In 1861 the birth state of Abraham Lincoln and Jefferson Davis had reason to distrust both sides of the national divide. Kentucky had one of the United States’ largest slave-owning populations (but relatively few slaves), and many powerful Kentuckians wished to join their southern neighbors. They had few other practical motivations for abandoning the Union, and the federal government offered exceptional concessions to secure the state’s loyalty.12 Kentucky’s Senator John J. Crittenden aspired to a mediator position, proposing a modicum of Henry Clay’s 1820 Missouri Compromise just before Lincoln’s inauguration.13 After this failed, Kentuckians searched for other options as they watched the Union deteriorate. In May Southern Rights stalwart Governor Beriah Magoffin unhappily issued a proclamation of state neutrality.14 The fact that southern sympathizers opposed this neutrality (while Unionists settled for it) did not bode well for the prospects of maintaining internal peace. Still, Kentuckians were optimistic that their state could be “a sublime spectacle of moral power” to inspire a speedy national reunion.15 This lasted until Confederate forces entered the state in September 1861, prompting a decisive legislative declaration (over Governor Magoffin’s veto) for the Union.16 Eleven months later Magoffin resigned, leaving behind a mostly Unionist, and usually pro-Lincoln, coalition in control of the state.17 In testament to his compromise’s failure, each of Senator Crittenden’s sons received an officer’s commission, one in the Federal army, the other for the Confederacy.18
Nowhere else did state government show less leadership. Instead of inspiring national reunion, Kentucky’s neutrality experiment allowed households and courthouses across the state to make their own decisions, ranging from Unconditional Unionism to rebellion, with countless variations in between. On the whole, neutrality worked to Confederate advantage since it made early Union recruitment difficult.19 By 1862 “each individual had by this time made his choice or was fast making up his mind” and “in the meantime was fast arming himself,” either as a recruit in a “regular” military unit or as part of a less formal armed arrangement.20 No other state that hadn’t seceded contributed more men to the Confederate army, while ostensibly loyal sheriffs, judges, and other guardians of public trust “conducted themselves in ways approaching secession.”21 As a result, the Union and the Confederacy each claimed Kentucky. More important, Kentuckians claimed both the Union and the Confederacy.22
Slavery and preservation of the Union, the war’s “master cleavage” issues, remained crucial to white Kentuckians, especially since so many of them tried to save both. But once the fighting started, Kentucky’s Civil War played out as skirmishes fought over control of local government. As early as December 1861 it had become clear which counties favored the South and which ones favored the North. The “segmented sovereignty,” the quasi-federal balance of power between county and state Kentuckians held dear, gave way to a “fragmented sovereignty” in which counties became themselves smaller versions of states.23 While these counties’ representatives debated in Frankfort, members of their electorate had already begun killing each other.

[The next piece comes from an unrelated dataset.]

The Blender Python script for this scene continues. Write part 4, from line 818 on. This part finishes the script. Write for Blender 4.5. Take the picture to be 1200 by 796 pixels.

No group better defined Kentucky’s disjointed Civil War experience than the Home Guards, an organization that became a liberally defined epithet for brutality toward civilians. In 1860 Kentucky established the State Guard, a network of militias that remained only until most of its servicemen migrated south with their commander, Simon Bolivar Buckner, to join the Confederate army.24 Once the militias’ collective pro-South character became clear, the General Assemb
ly authorized the more loosely organized Home Guards, “wholly a defensive measure” but, unlike the State Guard, tacitly Unionist.25 Home Guards were mandated and armed by the state but, reflecting the state’s “little kingdoms,” they were maintained under the aegis of county judges and commanded by men who sometimes combined strategies of local defense with their own interests. For most of 1861 some Home Guards kept up Kentucky’s early Republic tradition of the apolitical militia; Southern Rights men and loyalists patrolled together out of mutual fear of slave insurrection.26 When southern sympathizers withdrew, Home Guards became local enforcers of Unionism, going as far as arresting state legislators suspected of southern sympathies.27 Like militias in other civil wars, they were ultimately more political than military, bent upon local state building and unbuilding rather than vigilance against invaders.28 In many places this meant excessive force against civilians and, in turn, a gradual corrosion of Unionist enthusiasm.29 Home Guard oppression may have actually created a significant number of Kentucky rebels, but only late in the war when the larger rebellion was proving futile—thus giving Kentucky a unique kind of wartime misery. Months after the war’s end, Governor Thomas Bramlette, having sacrificed all of his political fortunes to keep Kentucky in the Union, proclaimed the Home Guards a deplorable failure.30 By the 1890s only the most steadfast defenders of Kentucky Unionism attempted to defend their memory against “gratuitous and unjust charges of perpetrating outrages.”31
The means used by these militias ultimately delegitimized the ends for which they fought. “Home Guard” became synonymous with “bushwhacker,” the nineteenth century’s most damning epithet for wartime irregulars.32 After the war, “Home Guard” mutated into an imprecise pejorative for men who supposedly took advantage of the war’s chaos for personal gain and love of havoc, a lot despised by Unionists and Confederates alike for sullying their mutually “honorable” cause.33 “Home Guard” became more a précis for the Upper South’s guerrilla warfare than the name of an actual organization, a catchall affront to the legitimacy that Yankees and Rebels claimed during their joint process of reunion—a process that disingenuously discarded the entire war’s political meaning.34 The decidedly political Home Guards became depoliticized after the fact, reframed in decades of written war memory as brigands with minimal interest in either cause. This after they, and soldiers that were erroneously called Home Guards, arguably had a greater political impact on wartime Kentucky than did “legitimate” armies. Far away from Manassas and Appomattox, most of Kentucky’s Civil War was a guerrilla war, especially in places like Breathitt County.